At present, there are mainly two methods of sulfur recovery, wet method and dry method. The wet method includes Lurgi’s low and high temperature condensation process, Topsoe’s WSA process, etc. The dry method includes the traditional Claus process, sub-dew point Claus process, reduction absorption process, direct oxidation Claus process, oxygen-enriched Claus process, and oxidation absorption Claus process.
Dry desulfurization
(1) Conventional Claus process
The Claus process is a relatively mature multi-unit treatment technology and is currently the most widely used sulfur recovery process.
The process is as follows: acidic gas containing hydrogen sulfide is burned in a Claus furnace to oxidize part of the hydrogen sulfide into sulfur dioxide, which then reacts with the remaining unreacted hydrogen sulfide on a catalyst to form sulfur.
The characteristics of the traditional Claus process are:
Control n(O2):n(H2S)=1:2. If the oxygen content is too high, SO2 will overflow. If it is too low, the removal efficiency of H2S will be reduced.
A demister needs to be installed to remove sulfur from the gas flow to increase the sulfur recovery.
The total sulfur recovery rate of the Claus process is 94%-96%.
The Claus process is not suitable for gases containing combustible components such as coal gas, or when the sulfur mass fraction is less than 40%.
(2) Sub-dew point Claus process
The so-called sub-dew point process is characterized by the Claus reaction at a temperature below the sulfur dew point. It mainly includes Sulfreen, Hydrosulfreen, Carbonsulfreen, Oxysulfreen, CBA, ULTRA, MCRC, Clauspol 1500, Clauspol 300, Clisulf SDP, ER Claus, Maxisulf and other processes.

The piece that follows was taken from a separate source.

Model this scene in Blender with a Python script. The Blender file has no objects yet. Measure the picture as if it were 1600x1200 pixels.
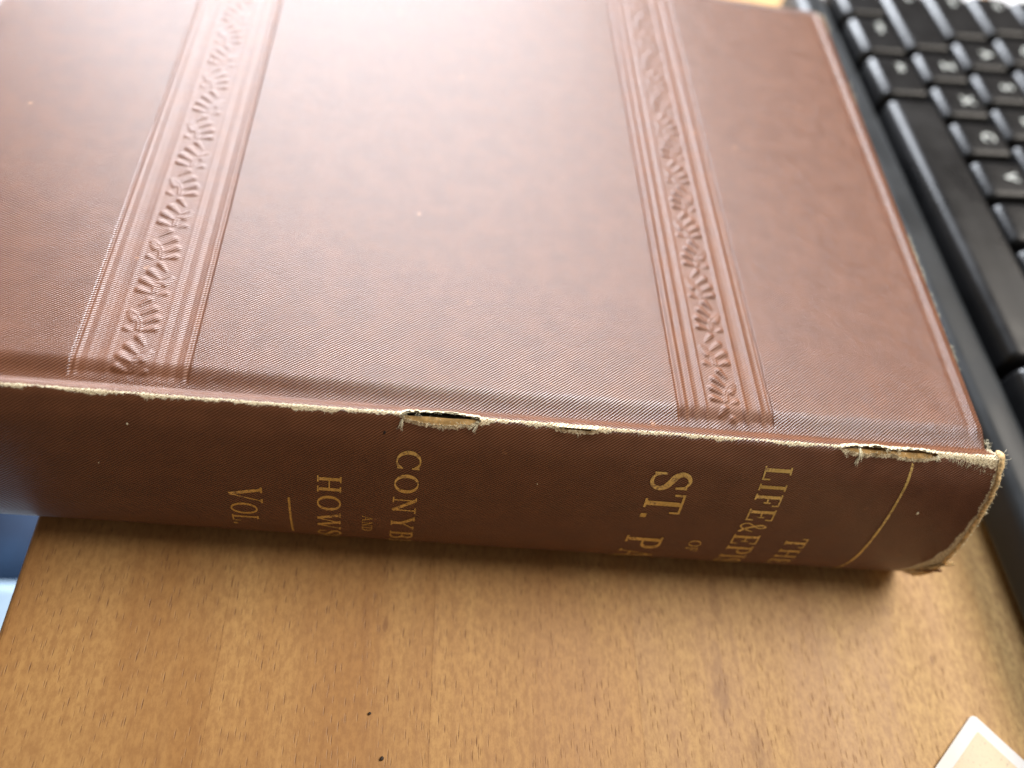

(3) Reduction absorption process
The reduction absorption process converts organic sulfur and SO2 into H2S and then absorbs it, so the total sulfur recovery rate can reach more than 99.5%. It mainly includes SCOT, Super-SCOT, LS-SCOT, BSR/Amine, BSR/WetOxidation, Resulf, AGE/Dual Solve, HCR, Parsons/BOC Recycle, Sulfcycle and ELSE processes.
(4) Direct oxidation process
Direct oxidation refers to the direct oxidation of H2S to sulfur on a solid catalyst. It is actually a new development of the Claus prototype process. The key to the direct oxidation process technology is to develop a highly active catalyst with good selectivity and insensitivity to H2O and excess O2. At present, it is prepared using different mixtures of iron-based metal oxides. The main selective catalytic oxidation sulfur recovery technologies include: Seleclox, BSR/Selectox, BSR/Hi-Activity claus, MODOP, Superclaus, Catasulf and ClinsulfDO.
Take the Superclaus process as an example for a brief introduction. There are two types of Super Claus processes: Super Claus-99 and Super Claus-99.5. In the Super Claus process, the gas does not need to be dehydrated. During selective oxidation, excess oxygen can be added without significant effect on selectivity. The process is simple and easy to operate. The process is continuous without cycle switching, the sulfur recovery rate is high, the investment is low, the energy consumption and raw material costs are low, and the application scale is unlimited and the scope of use is wide.
(5) Oxygen-enriched Claus process
Using oxygen-enriched air or even pure oxygen instead of air in the Claus unit can reduce the amount of inert component N2 accordingly, thereby improving the processing capacity of the unit. The industrialized oxygen-enriched Claus processes include COPE, SuRe and Oxyclaus; to solve the operating cost problem, PS Claus, which supplies oxygen by pressure swing adsorption, has emerged; to solve the furnace temperature problem, NOTICE process has been produced.
(6) Oxidation absorption process
This process oxidizes sulfur in the tail gas into SO2, absorbs and desorbs it, and then reuses it. It is rarely used in the Claus process. This type of process mainly includes Wellmawn-Lord, Elsorb and Cominco de Sox processes.